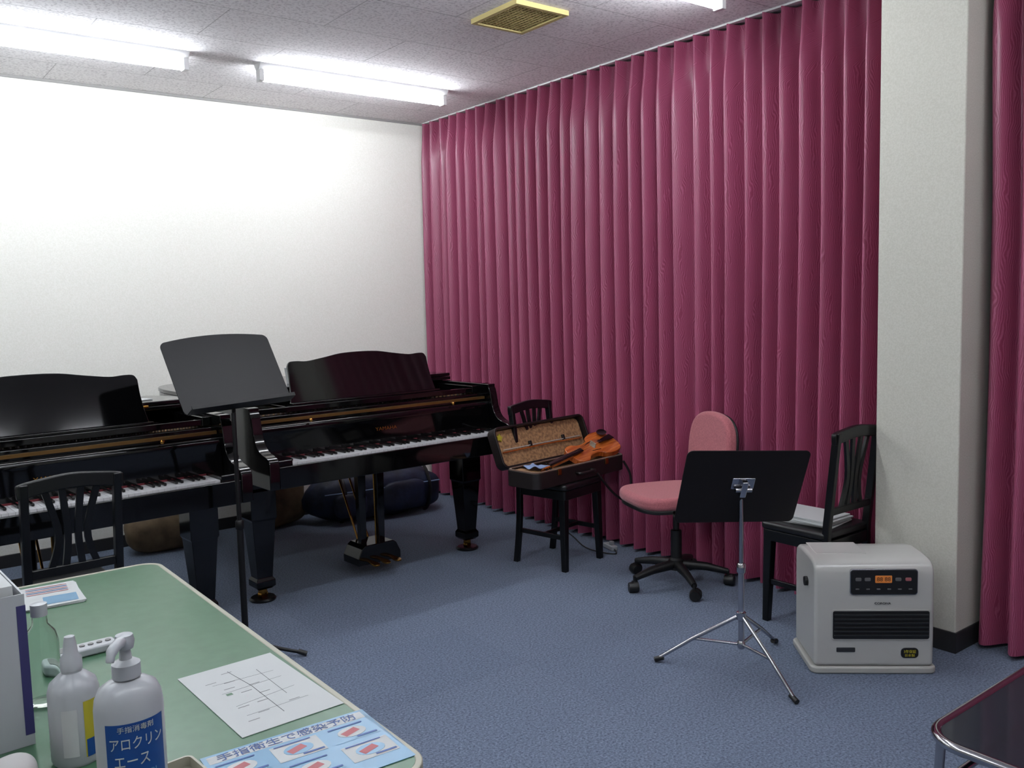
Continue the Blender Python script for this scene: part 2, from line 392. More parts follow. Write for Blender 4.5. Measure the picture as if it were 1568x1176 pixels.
    prism('lyre_box',g,[(.48,.07),(.745,.07),(.745,.11),(.72,.16),(.70,.175),(.525,.175),(.505,.16),(.48,.11)],.27,.43,M['black'],axis='y',bev=.004,ang=25)
    for u in (.545,.6125,.68):
        prism('pedal',g,cat([(-.012,.10),(-.012,.0),(-.02,-.06),(-.014,-.085),(0,-.09),(.014,-.085),(.02,-.06),(.012,0),(.012,.1)],4),0,.009,M['gold'],bev=.002,loc=(u,.27,.085),rot=(math.radians(4),0,0))
    for u in (.58,.645):
        sweep('lyre_brace',g,[(u,.42,.13),(u,.72,.645)],.006,M['gold'],8)
        sweep('pedal_rod',g,[(u,.36,.17),(u,.36,.6)],.004,M['gold'],8)
    return g
A=grand((-1.913,-1.889,0),.045)
B=grand((-3.532,-2.13,0),.066)
k=E('sheet_music',(-2.52,-1.25,1.029),.3);bx('sheet',k,-.105,.105,-.149,.149,0,.004,M['paper'])
k=E('pencil_box',(-2.75,-1.33,1.029),.1);bx('case',k,-.07,.07,-.04,.04,0,.05,M['blackw'],.006);bx('case_lid',k,-.071,.071,-.041,.041,.05,.056,M['plast'],.002)
k=E('paper_cup',(-1.555,-1.10,1.029));lathe('cup',k,[(.026,0),(.036,.085),(.038,.088),(.034,.086),(.025,.006)],M['paper'])

# ---------------- chairs ----------------
def pchair(loc,rz,hs=.48,hb=.89,w=.36,d=.35):
    c=E('piano_chair',loc,rz);hw=w/2;hd=d/2
    prism('seat_cushion',c,rrect(-hw,hw,-hd,hd-.01,.025),hs-.035,hs,M['vinyl'],bev=.014,seg=4)
    prism('seat_frame',c,rrect(-hw+.008,hw-.008,-hd+.008,hd-.005,.015),hs-.085,hs-.036,M['blackw'],bev=.003)
    def leg(nm,x,y,tx,ty,ztop,a,b):
        mk(nm,c,[(x-b,y-b,0),(x+b,y-b,0),(x+b,y+b,0),(x-b,y+b,0),(tx-a,ty-a,ztop),(tx+a,ty-a,ztop),(tx+a,ty+a,ztop),(tx-a,ty+a,ztop)],CF,M['blackw'],.004)
    for s in (-1,1):
        leg('leg_front',s*(hw-.02),-hd+.025,s*(hw-.03),-hd+.035,hs-.06,.021,.015)
        pts=[(hd+.015,0),(hd-.01,.2),(hd-.018,hs-.05),(hd-.005,hs+.1),(hd+.03,hb-.02)]
        f=cat(pts,5)
        pr=[(y-.016,z) for y,z in f]+[(y+.016,z) for y,z in reversed(f)]
        prism('back_post',c,pr,s*(hw-.018)-.013,s*(hw-.018)+.013,M['blackw'],axis='x',bev=.004,ang=60)
        bx('side_stretcher',c,s*(hw-.025)-.008,s*(hw-.025)+.008,-hd+.04,hd-.02,.17,.195,M['blackw'],.003)
    bx('cross_stretcher',c,-hw+.03,hw-.03,-.01,.01,.172,.192,M['blackw'],.003)
    yb=hd+.026
    top=cat([(-hw-.002,-.055),(-hw-.004,-.016),(-hw+.01,-.004),(-hw*.55,.006),(0,.014),(hw*.55,.006),(hw-.01,-.004),(hw+.004,-.016),(hw+.002,-.055)],4)
    bot=cat([(hw*.8,-.05),(hw*.4,-.040),(0,-.036),(-hw*.4,-.040),(-hw*.8,-.05)],4)
    prism('crest_rail',c,[(p[0],p[1]+hb-.014) for p in top+bot],yb-.012,yb+.012,M['blackw'],axis='y',bev=.005,ang=50)
    bx('lower_rail',c,-hw+.03,hw-.03,hd-.012,hd+.006,hs+.075,hs+.105,M['blackw'],.003)
    sl=math.radians(5.5)
    for x0,x1 in ((-.072,-.05),(-.026,-.018),(.026,.018),(.072,.05)):
        z0=hs+.1;z1=hb-.045
        pr=cat([(x0*1.0,z0),(x1*.9,(z0+z1)/2-.02),(x0*1.15,z1)],6)
        poly=[(p[0]-.011,p[1]) for p in pr]+[(p[0]+.011,p[1]) for p in reversed(pr)]
        prism('slat',c,poly,-.006,.006,M['blackw'],axis='y',loc=(0,hd-.003-math.sin(sl)*z0,0),rot=(-sl,0,0))
    return c
pchair((-2.985,-2.325,0),pi+.05,hs=.5,hb=.92,w=.325)
pchair((-.42,-2.05,0),.2,hs=.475,hb=.895)
pchair((-.195,-3.515,0),pi,hs=.455,hb=.90,w=.34,d=.34)
k=E('sheet_music.001',(-.20,-3.49,.456),.1)
for i in range(5):
    box('page_%d'%i,k,(.21,.28,.006),(random.uniform(-.01,.01),random.uniform(-.01,.01),.0035+i*.0065),M['paper'],.001,(0,0,random.uniform(-.12,.12)))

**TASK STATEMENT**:
Reproduce the material above verbatim; omit every picture.

**SOLUTION TO THE PROBLEM**:
Continue the Blender Python script for this scene: part 2, from line 392. More parts follow. Write for Blender 4.5. Measure the picture as if it were 1568x1176 pixels.
    prism('lyre_box',g,[(.48,.07),(.745,.07),(.745,.11),(.72,.16),(.70,.175),(.525,.175),(.505,.16),(.48,.11)],.27,.43,M['black'],axis='y',bev=.004,ang=25)
    for u in (.545,.6125,.68):
        prism('pedal',g,cat([(-.012,.10),(-.012,.0),(-.02,-.06),(-.014,-.085),(0,-.09),(.014,-.085),(.02,-.06),(.012,0),(.012,.1)],4),0,.009,M['gold'],bev=.002,loc=(u,.27,.085),rot=(math.radians(4),0,0))
    for u in (.58,.645):
        sweep('lyre_brace',g,[(u,.42,.13),(u,.72,.645)],.006,M['gold'],8)
        sweep('pedal_rod',g,[(u,.36,.17),(u,.36,.6)],.004,M['gold'],8)
    return g
A=grand((-1.913,-1.889,0),.045)
B=grand((-3.532,-2.13,0),.066)
k=E('sheet_music',(-2.52,-1.25,1.029),.3);bx('sheet',k,-.105,.105,-.149,.149,0,.004,M['paper'])
k=E('pencil_box',(-2.75,-1.33,1.029),.1);bx('case',k,-.07,.07,-.04,.04,0,.05,M['blackw'],.006);bx('case_lid',k,-.071,.071,-.041,.041,.05,.056,M['plast'],.002)
k=E('paper_cup',(-1.555,-1.10,1.029));lathe('cup',k,[(.026,0),(.036,.085),(.038,.088),(.034,.086),(.025,.006)],M['paper'])

# ---------------- chairs ----------------
def pchair(loc,rz,hs=.48,hb=.89,w=.36,d=.35):
    c=E('piano_chair',loc,rz);hw=w/2;hd=d/2
    prism('seat_cushion',c,rrect(-hw,hw,-hd,hd-.01,.025),hs-.035,hs,M['vinyl'],bev=.014,seg=4)
    prism('seat_frame',c,rrect(-hw+.008,hw-.008,-hd+.008,hd-.005,.015),hs-.085,hs-.036,M['blackw'],bev=.003)
    def leg(nm,x,y,tx,ty,ztop,a,b):
        mk(nm,c,[(x-b,y-b,0),(x+b,y-b,0),(x+b,y+b,0),(x-b,y+b,0),(tx-a,ty-a,ztop),(tx+a,ty-a,ztop),(tx+a,ty+a,ztop),(tx-a,ty+a,ztop)],CF,M['blackw'],.004)
    for s in (-1,1):
        leg('leg_front',s*(hw-.02),-hd+.025,s*(hw-.03),-hd+.035,hs-.06,.021,.015)
        pts=[(hd+.015,0),(hd-.01,.2),(hd-.018,hs-.05),(hd-.005,hs+.1),(hd+.03,hb-.02)]
        f=cat(pts,5)
        pr=[(y-.016,z) for y,z in f]+[(y+.016,z) for y,z in reversed(f)]
        prism('back_post',c,pr,s*(hw-.018)-.013,s*(hw-.018)+.013,M['blackw'],axis='x',bev=.004,ang=60)
        bx('side_stretcher',c,s*(hw-.025)-.008,s*(hw-.025)+.008,-hd+.04,hd-.02,.17,.195,M['blackw'],.003)
    bx('cross_stretcher',c,-hw+.03,hw-.03,-.01,.01,.172,.192,M['blackw'],.003)
    yb=hd+.026
    top=cat([(-hw-.002,-.055),(-hw-.004,-.016),(-hw+.01,-.004),(-hw*.55,.006),(0,.014),(hw*.55,.006),(hw-.01,-.004),(hw+.004,-.016),(hw+.002,-.055)],4)
    bot=cat([(hw*.8,-.05),(hw*.4,-.040),(0,-.036),(-hw*.4,-.040),(-hw*.8,-.05)],4)
    prism('crest_rail',c,[(p[0],p[1]+hb-.014) for p in top+bot],yb-.012,yb+.012,M['blackw'],axis='y',bev=.005,ang=50)
    bx('lower_rail',c,-hw+.03,hw-.03,hd-.012,hd+.006,hs+.075,hs+.105,M['blackw'],.003)
    sl=math.radians(5.5)
    for x0,x1 in ((-.072,-.05),(-.026,-.018),(.026,.018),(.072,.05)):
        z0=hs+.1;z1=hb-.045
        pr=cat([(x0*1.0,z0),(x1*.9,(z0+z1)/2-.02),(x0*1.15,z1)],6)
        poly=[(p[0]-.011,p[1]) for p in pr]+[(p[0]+.011,p[1]) for p in reversed(pr)]
        prism('slat',c,poly,-.006,.006,M['blackw'],axis='y',loc=(0,hd-.003-math.sin(sl)*z0,0),rot=(-sl,0,0))
    return c
pchair((-2.985,-2.325,0),pi+.05,hs=.5,hb=.92,w=.325)
pchair((-.42,-2.05,0),.2,hs=.475,hb=.895)
pchair((-.195,-3.515,0),pi,hs=.455,hb=.90,w=.34,d=.34)
k=E('sheet_music.001',(-.20,-3.49,.456),.1)
for i in range(5):
    box('page_%d'%i,k,(.21,.28,.006),(random.uniform(-.01,.01),random.uniform(-.01,.01),.0035+i*.0065),M['paper'],.001,(0,0,random.uniform(-.12,.12)))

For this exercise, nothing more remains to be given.